Israel Targets Oct. 7 Terrorists
Hi-tech Zahal task force hunts down killers involved in massacre.

Revenge is a dish best served cold.
For the last two and a half years since Hamas’ Oct. 7, 2023 massacre, the Israel Defense Force has been systematically targeting terrorists involved in the war crime – the deadliest attack on Jews since the Holocaust, according to a May 21 Wall Street Journal (WSJ) report.
The elite task force, abbreviated as NILI – an acronym of the Biblical verse Netzach Israel lo yishaker,. meaning “the eternity of Israel will not lie” – comes from 1 Samuel 15:29. Adding to its gravitas, the acronym was also the name of a famous World War I espionage network that operated in Ottoman Palestine. The storied designation implies none of the civilian, military and police victims of the bloodbath will be forgotten.
“The clear message to all future enemies is to think again about the price of a terrorist operation like that,” said Shalom Ben Hanan, a former senior official in the Shin Beit Clali (General Security Service).
NILI’s target bank includes “thousands of names” of Hamas and Islamic Jihad terrorists involved in the massacre, the WSJ reported. The list includes all Gazans who were identified as having crossed the border on Oct. 7, as well as all Hamas leaders involved in orchestrating the mass murder, during which some 1,200 people were killed and 251 taken hostage, mostly civilians. Not all those on the marked-for-death list are affiliated with terror groups; some joined the invasion of the Gaza Strip border cities and kibbutzim on their own accord, keen to loot and kill.
Hundreds of Hamas activists have already been eliminated, according to the WSJ. No individual is too insignificant to be targeted.

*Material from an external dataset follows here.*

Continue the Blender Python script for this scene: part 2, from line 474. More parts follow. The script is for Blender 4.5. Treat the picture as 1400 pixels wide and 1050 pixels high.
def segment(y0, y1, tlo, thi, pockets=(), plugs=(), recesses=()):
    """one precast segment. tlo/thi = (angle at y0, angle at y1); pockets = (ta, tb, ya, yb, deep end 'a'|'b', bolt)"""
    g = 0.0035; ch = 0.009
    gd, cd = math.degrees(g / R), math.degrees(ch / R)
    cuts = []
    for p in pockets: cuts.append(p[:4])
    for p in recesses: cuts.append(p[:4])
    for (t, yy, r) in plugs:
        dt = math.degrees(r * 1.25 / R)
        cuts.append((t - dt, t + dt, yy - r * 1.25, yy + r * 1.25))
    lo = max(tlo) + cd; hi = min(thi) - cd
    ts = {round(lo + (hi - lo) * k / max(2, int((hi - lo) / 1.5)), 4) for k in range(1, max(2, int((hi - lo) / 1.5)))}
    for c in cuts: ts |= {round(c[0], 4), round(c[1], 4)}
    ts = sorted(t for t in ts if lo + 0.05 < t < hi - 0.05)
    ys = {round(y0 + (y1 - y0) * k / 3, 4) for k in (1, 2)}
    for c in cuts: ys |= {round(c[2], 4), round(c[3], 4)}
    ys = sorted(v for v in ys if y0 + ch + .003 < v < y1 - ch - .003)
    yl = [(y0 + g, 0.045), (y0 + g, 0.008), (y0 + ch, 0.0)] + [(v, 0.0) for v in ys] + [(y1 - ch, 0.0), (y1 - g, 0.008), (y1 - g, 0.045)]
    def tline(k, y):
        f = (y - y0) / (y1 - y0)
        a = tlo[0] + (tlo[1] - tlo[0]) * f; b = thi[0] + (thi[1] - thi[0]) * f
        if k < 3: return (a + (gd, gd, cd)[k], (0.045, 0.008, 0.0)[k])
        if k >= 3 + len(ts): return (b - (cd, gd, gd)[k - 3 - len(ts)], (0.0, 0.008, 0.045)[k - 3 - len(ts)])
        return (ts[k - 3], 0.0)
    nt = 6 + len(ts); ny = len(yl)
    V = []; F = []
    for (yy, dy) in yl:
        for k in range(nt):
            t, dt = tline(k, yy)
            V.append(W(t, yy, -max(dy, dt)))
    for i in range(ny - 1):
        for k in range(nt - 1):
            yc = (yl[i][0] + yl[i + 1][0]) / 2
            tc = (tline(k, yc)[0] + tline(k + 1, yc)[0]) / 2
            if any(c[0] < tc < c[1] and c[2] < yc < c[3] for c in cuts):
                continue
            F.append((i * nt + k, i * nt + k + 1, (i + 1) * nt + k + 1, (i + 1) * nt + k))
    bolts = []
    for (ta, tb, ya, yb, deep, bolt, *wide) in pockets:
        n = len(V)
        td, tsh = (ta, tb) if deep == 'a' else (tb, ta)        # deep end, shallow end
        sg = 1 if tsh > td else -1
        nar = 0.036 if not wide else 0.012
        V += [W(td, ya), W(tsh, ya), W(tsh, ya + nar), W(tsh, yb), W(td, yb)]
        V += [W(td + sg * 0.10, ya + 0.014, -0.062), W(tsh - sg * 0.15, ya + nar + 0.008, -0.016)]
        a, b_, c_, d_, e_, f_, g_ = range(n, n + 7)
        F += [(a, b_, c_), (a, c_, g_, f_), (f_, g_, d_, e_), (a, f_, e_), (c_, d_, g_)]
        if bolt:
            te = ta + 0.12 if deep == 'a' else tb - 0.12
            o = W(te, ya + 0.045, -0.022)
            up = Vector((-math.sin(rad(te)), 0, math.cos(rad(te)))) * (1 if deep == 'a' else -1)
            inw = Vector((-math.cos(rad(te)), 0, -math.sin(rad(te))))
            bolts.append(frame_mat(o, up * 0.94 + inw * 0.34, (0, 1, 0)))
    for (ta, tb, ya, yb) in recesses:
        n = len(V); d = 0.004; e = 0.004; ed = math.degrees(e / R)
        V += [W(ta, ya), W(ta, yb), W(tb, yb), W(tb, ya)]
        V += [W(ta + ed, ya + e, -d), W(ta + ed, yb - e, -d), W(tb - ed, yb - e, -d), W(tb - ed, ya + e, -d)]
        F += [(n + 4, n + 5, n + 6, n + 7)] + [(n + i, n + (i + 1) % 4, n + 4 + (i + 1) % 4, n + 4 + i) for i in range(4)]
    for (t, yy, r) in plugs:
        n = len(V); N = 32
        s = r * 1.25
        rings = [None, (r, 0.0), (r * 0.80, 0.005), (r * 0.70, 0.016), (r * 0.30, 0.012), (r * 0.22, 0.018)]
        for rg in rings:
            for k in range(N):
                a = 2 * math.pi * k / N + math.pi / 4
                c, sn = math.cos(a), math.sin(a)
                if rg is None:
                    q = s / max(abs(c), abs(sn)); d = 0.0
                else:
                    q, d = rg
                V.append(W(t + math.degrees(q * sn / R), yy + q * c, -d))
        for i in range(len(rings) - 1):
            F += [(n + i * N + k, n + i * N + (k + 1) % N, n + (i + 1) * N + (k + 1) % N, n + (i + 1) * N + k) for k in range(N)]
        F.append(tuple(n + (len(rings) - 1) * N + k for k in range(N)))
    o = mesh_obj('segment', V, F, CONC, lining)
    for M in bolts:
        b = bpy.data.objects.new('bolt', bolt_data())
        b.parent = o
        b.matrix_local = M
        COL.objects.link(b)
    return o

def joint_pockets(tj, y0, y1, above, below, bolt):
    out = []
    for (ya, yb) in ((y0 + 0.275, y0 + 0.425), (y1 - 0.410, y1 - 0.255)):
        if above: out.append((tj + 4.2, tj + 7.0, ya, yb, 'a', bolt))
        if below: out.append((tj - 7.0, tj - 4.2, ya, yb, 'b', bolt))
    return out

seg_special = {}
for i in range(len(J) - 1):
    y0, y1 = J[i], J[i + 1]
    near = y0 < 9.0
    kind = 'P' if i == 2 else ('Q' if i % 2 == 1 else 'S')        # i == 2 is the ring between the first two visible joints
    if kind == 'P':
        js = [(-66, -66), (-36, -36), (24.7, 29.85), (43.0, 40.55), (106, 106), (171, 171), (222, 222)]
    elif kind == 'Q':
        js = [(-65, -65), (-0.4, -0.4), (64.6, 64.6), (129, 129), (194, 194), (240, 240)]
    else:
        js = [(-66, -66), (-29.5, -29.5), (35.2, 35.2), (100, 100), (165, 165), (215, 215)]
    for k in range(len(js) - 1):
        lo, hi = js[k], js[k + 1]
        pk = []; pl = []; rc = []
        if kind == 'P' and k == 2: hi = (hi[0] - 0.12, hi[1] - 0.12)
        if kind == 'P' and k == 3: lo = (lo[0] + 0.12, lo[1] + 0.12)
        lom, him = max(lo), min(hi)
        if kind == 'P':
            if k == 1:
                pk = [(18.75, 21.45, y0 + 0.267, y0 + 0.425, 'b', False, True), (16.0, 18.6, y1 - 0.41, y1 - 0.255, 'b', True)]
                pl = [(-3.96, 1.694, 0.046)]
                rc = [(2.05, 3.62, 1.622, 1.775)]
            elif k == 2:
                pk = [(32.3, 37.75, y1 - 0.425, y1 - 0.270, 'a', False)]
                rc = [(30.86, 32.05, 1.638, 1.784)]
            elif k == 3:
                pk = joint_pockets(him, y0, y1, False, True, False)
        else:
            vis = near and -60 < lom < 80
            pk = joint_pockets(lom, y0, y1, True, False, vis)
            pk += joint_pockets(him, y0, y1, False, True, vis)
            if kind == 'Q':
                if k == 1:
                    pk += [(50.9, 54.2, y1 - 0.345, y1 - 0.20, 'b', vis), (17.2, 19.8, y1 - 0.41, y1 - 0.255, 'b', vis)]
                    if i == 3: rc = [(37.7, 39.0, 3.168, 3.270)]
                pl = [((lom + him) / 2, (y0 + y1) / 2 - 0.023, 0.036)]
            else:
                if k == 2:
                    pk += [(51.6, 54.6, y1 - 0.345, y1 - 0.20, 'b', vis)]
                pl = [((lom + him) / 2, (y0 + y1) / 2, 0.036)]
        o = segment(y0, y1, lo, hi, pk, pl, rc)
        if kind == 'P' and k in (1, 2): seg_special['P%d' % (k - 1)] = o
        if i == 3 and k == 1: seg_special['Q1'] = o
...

The New York newspaper describes a man who drove a tractor through the border fence being killed in an air strike two years afterward while walking down an alley in the Gaza Strip.
The most recent assassination was the May 26 killing of Mohammed Odeh, the new head of Hamas’ military wing and a key figure in the Oct. 7, 2023 attack. His death followed 11 days after the May 15 killing of Izz ad-Din al-Haddad, whom IDF Chief of Staff Lt.-Gen. Eyal Zamir described as “one of the chief perpetrators of the Oct. 7 massacre and the head of Hamas’ military wing.”
Known by his nom de guerre Abu Suhaib, in June 2025 al-Haddad became the fourth Hamas leader in the Gaza Strip to be eliminated. Extremely cautious, that Friday at 7:45 p.m. he made a fatal mistake: emerging above ground to an apartment in the heart of Gaza City to meet his family, he was targeted by a pinpoint airstrike. His wife and daughter were killed alongside him, according to eyewitness accounts. In some reports, six or seven others died in the strike.
Previously, al-Haddad’s sons, Suhaib and Mu’min, and his son-in-law, Mahmoud Abu Hasira, were also eliminated.
According to current and former Israeli officials, NILI requires two pieces of evidence linking an individual to the Oct. 7 massacre to mark him for an extra-judicial death. Methods used to identify those terrorists include facial recognition software based on videos posted on social media, cellphone location data, and the interrogation of Gazan detainees.
While most of the assassinations have been carried in the Gaza Strip, the NILI task force has also targeted Hamas leaders in Iran and Lebanon.
“Revenge is an important part of the discourse” in the Middle East, said Michael Milstein, a former senior Israeli military intelligence officer on Palestinian affairs.
“It is about how serious anyone in your environment sees you,” he explained. “Unfortunately, this is the language of this neighborhood.”
One security official told the WSJ that the task force prioritized terrorists whose deaths would console victims’ family members, in what they called “treatment for the soul.”
One such case is Ali Sami Muhammad Shakr, a platoon commander in Hamas’s elite Nukhba Force who took part in kidnapping hostages Hersh Goldberg-Polin, Alon Ohel, Eliya Cohen and Or Levy from a roadside bomb shelter near Kibbutz Re’im.
After Shakr was killed on April 11 in a strike on a Hamas Nukhba cell in central Gaza, the IDF posted images showing him sticking his head out of a car window while driving into Israel during the attack. The caption: “Eliminated.”
Lt Col. (ret.), Rachel VanLandingham, a former judge advocate in the U.S. Air Force and expert on military law, told the WSJ that while Israel’s campaign “feels retributive,” there is “nothing inherently wrong with prioritizing people on a target list as long as they’re belligerents.”